Agora: é impossível gabar-se por, digamos, nunca ter ido a Araraquara. A não ser que Araraquara exercesse sobre a pessoa uma atração magnética, a não ser que Araraquara fosse tipo uma Sodoma e Gomorra do interior paulista, a não ser que em Araraquara a gula e a luxúria andassem de mãos dadas, nuas, copulando e vertendo churros de Nutella pelas ventas e KY pelas orelhas, recusar Araraquara não merece qualquer admiração.

A leitora —e, principalmente, o leitor— que me acompanhou até aqui há de convir que, pela mesma lógica, só cabe alguma virtude em ser "incomível" se houver grande tentação em não o ser. Só é digno de levar no pescoço tal insígnia quem, mesmo diante da vontade incessante, dos sussurros insistentes, ao pé do ouvido, da luxúria, dos imperiosos ditames latejantes das regiões austrais do corpo humano, mantém-se casto.

Espera. Poxa vida. Faço aqui uma mea-culpa. Mea maxima culpa. Acabo de perceber que errei ao ver na medalha a ostentação pueril da virilidade. Não tinha compreendido sua sacrossanta profundidade. Não se trata da exaltação da Quinta C, mas da consagração de um monástico sacrifício.

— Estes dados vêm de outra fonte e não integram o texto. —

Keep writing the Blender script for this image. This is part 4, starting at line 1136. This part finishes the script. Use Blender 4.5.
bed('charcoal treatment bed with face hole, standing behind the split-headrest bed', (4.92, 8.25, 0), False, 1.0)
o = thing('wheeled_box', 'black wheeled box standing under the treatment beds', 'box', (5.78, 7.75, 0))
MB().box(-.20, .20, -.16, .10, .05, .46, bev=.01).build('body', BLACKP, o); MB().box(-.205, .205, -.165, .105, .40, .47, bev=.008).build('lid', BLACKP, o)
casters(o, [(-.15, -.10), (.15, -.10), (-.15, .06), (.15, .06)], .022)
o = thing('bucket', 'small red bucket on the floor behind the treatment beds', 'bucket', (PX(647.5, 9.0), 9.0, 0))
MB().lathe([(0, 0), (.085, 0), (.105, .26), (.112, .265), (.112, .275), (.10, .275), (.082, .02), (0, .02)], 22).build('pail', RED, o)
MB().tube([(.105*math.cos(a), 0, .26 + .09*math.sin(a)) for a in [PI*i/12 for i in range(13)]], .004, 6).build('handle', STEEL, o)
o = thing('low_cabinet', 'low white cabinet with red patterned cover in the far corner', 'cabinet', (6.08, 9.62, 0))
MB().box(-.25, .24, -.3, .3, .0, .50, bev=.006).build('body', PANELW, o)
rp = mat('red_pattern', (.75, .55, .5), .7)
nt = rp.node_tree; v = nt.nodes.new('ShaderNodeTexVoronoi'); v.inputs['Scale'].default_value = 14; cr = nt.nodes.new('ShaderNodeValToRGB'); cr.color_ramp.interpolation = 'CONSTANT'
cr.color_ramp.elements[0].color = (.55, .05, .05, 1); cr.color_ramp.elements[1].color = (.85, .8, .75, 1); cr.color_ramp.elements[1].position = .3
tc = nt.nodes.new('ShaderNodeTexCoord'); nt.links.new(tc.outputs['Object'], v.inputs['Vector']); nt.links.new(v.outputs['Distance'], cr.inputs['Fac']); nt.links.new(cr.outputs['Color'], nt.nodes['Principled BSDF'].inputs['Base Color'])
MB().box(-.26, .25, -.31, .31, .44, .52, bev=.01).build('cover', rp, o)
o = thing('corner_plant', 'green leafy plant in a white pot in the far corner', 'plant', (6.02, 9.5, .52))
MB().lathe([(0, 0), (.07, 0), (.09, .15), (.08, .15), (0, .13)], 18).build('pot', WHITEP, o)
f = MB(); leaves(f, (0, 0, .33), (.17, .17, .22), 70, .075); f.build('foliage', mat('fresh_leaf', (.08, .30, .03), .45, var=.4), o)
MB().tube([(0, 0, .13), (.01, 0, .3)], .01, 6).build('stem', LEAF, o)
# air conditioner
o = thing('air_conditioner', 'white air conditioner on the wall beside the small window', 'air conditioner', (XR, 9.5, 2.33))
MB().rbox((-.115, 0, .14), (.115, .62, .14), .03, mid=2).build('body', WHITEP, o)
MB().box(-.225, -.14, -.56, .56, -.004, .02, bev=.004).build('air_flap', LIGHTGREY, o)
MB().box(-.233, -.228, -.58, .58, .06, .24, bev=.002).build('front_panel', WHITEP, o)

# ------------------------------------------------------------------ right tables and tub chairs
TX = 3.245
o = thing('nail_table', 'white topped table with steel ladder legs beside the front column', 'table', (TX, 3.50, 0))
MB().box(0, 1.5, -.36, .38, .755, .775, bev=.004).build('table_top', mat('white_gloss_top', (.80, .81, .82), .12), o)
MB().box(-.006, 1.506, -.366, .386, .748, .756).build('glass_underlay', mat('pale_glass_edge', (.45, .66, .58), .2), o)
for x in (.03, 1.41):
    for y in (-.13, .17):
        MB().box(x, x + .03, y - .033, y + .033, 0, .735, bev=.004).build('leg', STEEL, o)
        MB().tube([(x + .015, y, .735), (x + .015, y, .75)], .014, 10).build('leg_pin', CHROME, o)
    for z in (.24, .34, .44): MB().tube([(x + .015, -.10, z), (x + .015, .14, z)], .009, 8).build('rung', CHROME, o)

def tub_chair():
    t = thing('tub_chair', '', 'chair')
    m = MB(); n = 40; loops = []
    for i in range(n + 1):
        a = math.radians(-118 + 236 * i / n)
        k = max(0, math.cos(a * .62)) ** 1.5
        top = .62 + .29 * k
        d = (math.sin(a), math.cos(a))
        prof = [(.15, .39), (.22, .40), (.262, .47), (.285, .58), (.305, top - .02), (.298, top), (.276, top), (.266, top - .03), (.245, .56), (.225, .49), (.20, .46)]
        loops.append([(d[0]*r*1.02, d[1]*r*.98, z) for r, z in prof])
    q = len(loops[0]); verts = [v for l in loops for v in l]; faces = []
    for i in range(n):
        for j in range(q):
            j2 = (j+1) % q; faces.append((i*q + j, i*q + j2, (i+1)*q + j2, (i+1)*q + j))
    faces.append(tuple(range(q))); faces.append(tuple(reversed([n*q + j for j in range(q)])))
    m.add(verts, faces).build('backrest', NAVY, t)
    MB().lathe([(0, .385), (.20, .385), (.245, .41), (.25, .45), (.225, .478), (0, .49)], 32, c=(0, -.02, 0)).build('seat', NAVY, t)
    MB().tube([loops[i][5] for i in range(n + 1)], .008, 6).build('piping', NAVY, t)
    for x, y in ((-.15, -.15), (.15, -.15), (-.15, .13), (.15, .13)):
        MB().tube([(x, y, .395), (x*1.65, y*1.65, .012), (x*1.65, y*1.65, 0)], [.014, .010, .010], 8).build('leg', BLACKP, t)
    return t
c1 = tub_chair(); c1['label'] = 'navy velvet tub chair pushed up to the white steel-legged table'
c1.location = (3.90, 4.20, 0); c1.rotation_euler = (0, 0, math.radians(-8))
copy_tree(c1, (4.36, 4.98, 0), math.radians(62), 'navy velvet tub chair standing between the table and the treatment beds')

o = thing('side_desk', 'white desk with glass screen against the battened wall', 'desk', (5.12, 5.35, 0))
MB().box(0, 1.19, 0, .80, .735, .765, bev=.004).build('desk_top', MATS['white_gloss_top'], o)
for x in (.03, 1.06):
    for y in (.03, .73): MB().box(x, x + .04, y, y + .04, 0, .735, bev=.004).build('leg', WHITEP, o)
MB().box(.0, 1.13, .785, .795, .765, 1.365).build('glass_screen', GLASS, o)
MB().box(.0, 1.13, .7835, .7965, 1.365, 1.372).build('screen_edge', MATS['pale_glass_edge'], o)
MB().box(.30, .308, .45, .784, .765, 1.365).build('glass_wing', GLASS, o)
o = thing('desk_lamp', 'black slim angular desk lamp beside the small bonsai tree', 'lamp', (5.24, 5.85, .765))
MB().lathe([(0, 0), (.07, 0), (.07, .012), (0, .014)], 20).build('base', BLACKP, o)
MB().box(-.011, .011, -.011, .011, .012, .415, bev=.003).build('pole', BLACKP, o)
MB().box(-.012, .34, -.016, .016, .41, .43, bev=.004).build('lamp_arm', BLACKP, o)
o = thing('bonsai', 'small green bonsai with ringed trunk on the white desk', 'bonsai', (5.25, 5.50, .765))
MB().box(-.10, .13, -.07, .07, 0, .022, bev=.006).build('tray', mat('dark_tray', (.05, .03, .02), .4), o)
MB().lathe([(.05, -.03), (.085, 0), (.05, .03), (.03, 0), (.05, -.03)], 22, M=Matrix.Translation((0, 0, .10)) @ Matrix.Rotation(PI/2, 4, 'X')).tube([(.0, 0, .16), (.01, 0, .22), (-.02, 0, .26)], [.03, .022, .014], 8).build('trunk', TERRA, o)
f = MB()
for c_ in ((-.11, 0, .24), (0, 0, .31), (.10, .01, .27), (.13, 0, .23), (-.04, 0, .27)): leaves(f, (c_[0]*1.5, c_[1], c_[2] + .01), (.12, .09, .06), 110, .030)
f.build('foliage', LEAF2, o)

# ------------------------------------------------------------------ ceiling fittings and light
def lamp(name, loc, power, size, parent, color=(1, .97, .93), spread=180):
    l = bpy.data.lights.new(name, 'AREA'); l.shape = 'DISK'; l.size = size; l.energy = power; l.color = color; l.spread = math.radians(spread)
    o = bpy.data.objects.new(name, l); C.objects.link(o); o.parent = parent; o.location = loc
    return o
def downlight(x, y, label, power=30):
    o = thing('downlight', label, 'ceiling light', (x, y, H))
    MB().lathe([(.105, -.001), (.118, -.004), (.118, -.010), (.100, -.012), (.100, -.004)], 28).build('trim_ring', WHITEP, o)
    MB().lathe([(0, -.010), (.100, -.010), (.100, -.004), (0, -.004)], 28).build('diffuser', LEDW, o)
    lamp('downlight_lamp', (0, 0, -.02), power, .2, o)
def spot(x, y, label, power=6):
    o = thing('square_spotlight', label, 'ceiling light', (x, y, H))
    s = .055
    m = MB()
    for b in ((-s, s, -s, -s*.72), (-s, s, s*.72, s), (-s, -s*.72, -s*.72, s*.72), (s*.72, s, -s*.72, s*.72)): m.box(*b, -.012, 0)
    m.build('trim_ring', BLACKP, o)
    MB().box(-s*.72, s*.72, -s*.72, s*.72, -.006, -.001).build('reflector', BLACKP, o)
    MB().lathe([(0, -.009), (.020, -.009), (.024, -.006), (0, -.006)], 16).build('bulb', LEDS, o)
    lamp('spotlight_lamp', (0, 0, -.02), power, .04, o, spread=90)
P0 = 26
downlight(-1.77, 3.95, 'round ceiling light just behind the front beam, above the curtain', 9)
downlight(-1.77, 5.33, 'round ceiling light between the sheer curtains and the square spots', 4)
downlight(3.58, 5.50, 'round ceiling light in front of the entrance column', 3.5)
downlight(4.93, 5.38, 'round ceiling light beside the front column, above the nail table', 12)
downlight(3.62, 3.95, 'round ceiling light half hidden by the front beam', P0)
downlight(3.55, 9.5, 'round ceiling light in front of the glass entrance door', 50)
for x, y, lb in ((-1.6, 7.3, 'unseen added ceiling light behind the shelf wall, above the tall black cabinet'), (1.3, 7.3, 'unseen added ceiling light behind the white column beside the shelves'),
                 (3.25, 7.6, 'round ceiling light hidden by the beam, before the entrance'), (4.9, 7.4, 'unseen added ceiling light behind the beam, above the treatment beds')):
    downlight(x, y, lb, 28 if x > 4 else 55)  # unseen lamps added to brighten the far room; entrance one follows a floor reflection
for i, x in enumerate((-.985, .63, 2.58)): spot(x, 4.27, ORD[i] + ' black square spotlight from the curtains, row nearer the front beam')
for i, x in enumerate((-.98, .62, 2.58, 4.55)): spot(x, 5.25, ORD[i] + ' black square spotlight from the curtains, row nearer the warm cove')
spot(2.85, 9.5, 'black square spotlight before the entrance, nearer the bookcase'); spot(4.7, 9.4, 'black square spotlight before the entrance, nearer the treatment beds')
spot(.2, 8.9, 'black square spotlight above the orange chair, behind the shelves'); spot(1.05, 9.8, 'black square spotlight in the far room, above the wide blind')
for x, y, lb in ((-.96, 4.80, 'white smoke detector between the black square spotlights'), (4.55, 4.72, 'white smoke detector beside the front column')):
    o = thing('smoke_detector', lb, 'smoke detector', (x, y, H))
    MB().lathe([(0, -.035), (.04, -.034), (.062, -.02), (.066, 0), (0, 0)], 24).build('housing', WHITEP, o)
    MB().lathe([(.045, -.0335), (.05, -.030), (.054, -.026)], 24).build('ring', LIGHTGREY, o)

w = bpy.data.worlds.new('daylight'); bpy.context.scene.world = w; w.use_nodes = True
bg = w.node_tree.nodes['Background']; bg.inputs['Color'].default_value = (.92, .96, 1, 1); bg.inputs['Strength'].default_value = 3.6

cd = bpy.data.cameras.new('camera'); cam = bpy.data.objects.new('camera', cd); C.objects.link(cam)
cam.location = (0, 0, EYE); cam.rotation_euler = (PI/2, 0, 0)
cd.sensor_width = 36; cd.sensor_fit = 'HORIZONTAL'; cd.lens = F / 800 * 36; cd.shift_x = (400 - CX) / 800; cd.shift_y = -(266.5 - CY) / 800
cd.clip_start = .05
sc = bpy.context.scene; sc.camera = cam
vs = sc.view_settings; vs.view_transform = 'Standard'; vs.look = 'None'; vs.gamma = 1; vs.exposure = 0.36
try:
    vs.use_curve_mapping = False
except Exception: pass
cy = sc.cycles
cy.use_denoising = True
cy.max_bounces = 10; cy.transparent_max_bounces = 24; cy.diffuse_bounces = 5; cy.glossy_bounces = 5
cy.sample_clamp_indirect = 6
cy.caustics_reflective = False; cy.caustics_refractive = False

Lembro-me de uma das imagens mais psicodélicas do Apocalipse de São João: ímpios sendo aferroados por gafanhotos do tamanho de cavalos até o fim dos tempos.

A sina da confraria dos três "is" é ainda mais nobre e desesperadora, pois desejarão diuturnamente a equina ferroada, mas, fiéis a seus princípios, não poderão recebê-la. Com um priapismo ("imbrocháveis") que só demonstra a potência de suas pulsões reprimidas, vagarão "incomíveis", per secula seculorum, exibindo suas medalhas, estoicos e ascetas, com a imagem do ex-capitão.

Tamanha restrição dos impulsos mais profundos talvez explique por que, de tempos em tempos, os escolhidos sublimem seus desejos reprimidos acariciando fuzis, batendo em mulher, abusando de crianças, atropelando motoboys ou caindo de boca, com vontade, em dulcíssimo fellatio, em latas de leite condensado.